I immediately made phone calls to say goodbye to our local friends, and sent this to one of our taxi drivers: "Hi Saken, our boat to Baku is leaving tonite. It was nice meeting you! Goodbye and good luck with the dog fights!" He picked us up one day then put his bleeding half Caucus Shepherd, half Alibi into the trunk to bring to the vet.
Looked like our luck was changing. We ran to the travel agency, ran to the ATM to get cash, ran back to pay the Avon girls, and ran to Bakyzhan's apartment to pack our stuff. We stocked up on food and souvenirs, and got to the port, making sure to say hi to the truckers that Jamie hitched into town with, and who were all still waiting for their own boat a week later, getting drunk on cheap vodka and watching films in a curtained cab.

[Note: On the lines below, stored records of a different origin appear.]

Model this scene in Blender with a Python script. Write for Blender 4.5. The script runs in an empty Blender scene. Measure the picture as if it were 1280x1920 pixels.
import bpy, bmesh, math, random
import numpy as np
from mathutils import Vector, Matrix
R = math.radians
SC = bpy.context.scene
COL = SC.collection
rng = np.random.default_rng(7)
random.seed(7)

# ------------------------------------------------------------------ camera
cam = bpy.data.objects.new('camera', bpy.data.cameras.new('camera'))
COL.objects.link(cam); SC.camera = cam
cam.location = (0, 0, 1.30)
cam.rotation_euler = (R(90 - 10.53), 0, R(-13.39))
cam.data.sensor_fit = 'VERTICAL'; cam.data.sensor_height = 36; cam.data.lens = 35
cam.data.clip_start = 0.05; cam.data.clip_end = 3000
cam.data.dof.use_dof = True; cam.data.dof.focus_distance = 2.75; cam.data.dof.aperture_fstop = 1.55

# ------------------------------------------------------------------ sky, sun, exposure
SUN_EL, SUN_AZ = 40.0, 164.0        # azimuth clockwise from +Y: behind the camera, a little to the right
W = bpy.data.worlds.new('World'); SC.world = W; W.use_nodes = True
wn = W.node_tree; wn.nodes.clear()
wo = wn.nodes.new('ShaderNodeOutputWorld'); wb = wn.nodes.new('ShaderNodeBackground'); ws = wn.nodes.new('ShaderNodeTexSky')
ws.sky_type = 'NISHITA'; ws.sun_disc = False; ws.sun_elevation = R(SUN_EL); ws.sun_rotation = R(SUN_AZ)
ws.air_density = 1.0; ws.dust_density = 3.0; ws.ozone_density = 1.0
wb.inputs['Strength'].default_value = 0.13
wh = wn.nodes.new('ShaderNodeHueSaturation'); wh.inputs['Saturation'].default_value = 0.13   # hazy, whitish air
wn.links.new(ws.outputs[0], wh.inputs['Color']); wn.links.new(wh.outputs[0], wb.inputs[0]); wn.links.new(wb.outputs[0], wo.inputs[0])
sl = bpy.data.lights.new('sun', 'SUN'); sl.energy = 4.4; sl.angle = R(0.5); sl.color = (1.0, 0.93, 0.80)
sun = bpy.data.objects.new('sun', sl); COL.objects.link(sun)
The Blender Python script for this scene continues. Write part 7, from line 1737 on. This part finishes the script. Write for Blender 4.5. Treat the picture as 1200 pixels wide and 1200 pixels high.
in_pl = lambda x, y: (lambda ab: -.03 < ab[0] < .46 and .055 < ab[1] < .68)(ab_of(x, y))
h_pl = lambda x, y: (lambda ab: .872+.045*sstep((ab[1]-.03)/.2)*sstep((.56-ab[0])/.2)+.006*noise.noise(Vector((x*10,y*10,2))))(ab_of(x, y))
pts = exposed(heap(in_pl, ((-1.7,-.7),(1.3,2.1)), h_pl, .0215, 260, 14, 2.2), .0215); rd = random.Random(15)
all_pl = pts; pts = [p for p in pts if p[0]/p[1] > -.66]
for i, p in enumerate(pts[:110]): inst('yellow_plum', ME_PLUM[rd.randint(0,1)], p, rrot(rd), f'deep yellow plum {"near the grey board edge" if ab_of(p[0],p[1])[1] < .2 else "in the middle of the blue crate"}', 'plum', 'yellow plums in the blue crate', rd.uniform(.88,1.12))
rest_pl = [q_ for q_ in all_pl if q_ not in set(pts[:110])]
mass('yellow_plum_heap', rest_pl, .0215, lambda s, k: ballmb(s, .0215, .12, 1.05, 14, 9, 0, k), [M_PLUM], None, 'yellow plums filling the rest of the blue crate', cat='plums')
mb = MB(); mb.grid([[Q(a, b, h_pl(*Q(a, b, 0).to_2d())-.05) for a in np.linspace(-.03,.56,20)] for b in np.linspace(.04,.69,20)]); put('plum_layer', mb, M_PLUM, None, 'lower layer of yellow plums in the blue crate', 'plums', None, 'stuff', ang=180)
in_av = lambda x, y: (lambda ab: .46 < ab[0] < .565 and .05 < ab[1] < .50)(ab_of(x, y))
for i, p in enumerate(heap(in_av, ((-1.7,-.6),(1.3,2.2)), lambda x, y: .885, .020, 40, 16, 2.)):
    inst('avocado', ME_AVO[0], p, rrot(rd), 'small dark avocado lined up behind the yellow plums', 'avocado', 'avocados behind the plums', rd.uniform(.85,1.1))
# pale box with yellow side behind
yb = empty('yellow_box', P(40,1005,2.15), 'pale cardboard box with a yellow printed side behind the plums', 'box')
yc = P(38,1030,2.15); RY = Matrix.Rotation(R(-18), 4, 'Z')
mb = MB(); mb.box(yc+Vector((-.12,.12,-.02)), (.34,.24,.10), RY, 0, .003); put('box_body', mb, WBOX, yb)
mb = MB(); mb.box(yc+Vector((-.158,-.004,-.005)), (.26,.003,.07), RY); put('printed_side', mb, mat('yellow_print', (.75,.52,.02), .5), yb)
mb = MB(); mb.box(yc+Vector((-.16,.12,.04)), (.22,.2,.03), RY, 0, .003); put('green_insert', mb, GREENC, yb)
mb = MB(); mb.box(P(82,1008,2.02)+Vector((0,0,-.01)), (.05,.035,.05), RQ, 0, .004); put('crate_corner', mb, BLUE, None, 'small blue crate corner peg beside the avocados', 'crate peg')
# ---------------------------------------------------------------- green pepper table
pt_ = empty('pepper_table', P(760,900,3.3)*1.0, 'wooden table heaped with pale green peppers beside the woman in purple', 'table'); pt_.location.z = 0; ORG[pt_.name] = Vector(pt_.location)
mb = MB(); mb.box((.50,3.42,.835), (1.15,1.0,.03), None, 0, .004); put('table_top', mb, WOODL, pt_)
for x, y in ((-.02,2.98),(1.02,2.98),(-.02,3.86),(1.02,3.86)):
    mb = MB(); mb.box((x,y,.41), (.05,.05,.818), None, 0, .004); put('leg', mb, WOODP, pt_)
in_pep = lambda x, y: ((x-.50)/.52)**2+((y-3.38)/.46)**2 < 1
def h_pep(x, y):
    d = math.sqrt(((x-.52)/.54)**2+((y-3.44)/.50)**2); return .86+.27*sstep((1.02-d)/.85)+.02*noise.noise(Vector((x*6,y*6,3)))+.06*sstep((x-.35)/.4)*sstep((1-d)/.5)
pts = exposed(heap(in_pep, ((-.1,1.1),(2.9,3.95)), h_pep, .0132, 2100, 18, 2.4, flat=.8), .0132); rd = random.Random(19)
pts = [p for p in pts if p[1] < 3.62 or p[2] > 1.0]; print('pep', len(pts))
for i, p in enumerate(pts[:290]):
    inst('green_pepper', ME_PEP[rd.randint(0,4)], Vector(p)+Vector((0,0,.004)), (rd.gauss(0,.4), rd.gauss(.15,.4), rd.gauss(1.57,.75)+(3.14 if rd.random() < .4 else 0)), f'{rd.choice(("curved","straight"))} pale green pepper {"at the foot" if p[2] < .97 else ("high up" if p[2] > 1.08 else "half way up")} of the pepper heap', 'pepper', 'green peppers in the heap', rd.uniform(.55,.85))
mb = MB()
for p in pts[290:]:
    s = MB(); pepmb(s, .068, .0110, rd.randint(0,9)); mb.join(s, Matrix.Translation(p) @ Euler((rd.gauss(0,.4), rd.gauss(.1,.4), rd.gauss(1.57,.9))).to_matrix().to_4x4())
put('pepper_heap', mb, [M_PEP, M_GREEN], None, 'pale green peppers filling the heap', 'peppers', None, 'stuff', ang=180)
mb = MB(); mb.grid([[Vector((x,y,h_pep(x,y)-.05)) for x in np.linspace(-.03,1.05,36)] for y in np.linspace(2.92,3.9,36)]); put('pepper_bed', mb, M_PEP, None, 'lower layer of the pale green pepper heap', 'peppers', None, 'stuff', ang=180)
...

All we had to do was wait an extra 40-plus hours in the port waiting room beyond the scheduled departure (thick fog delaying on- and offload of cargo - we called it Gypsy Breath), constantly bothering people because no one could give us straight info in English. Then the easy part of assuming a confident and commanding posture to convince the border official to stamp me out of the country even though I had failed to get some redundant registration stamp earlier in Kazakhstan. Then we just had to spend a night on the boat before we actually set sail - more Gypsy Breath problems.
Fortunately we had our own cabin after Jamie threw a conniption fit about having to share a room with an Azeri guy whom he thought might snore. Our place was complete with woolen Soviet blankets, cold and cold water, an opening porthole window, and orange and plastic wood decor; a interior style that truly said, "Goodbye Kazakhstan, and bon voyage!"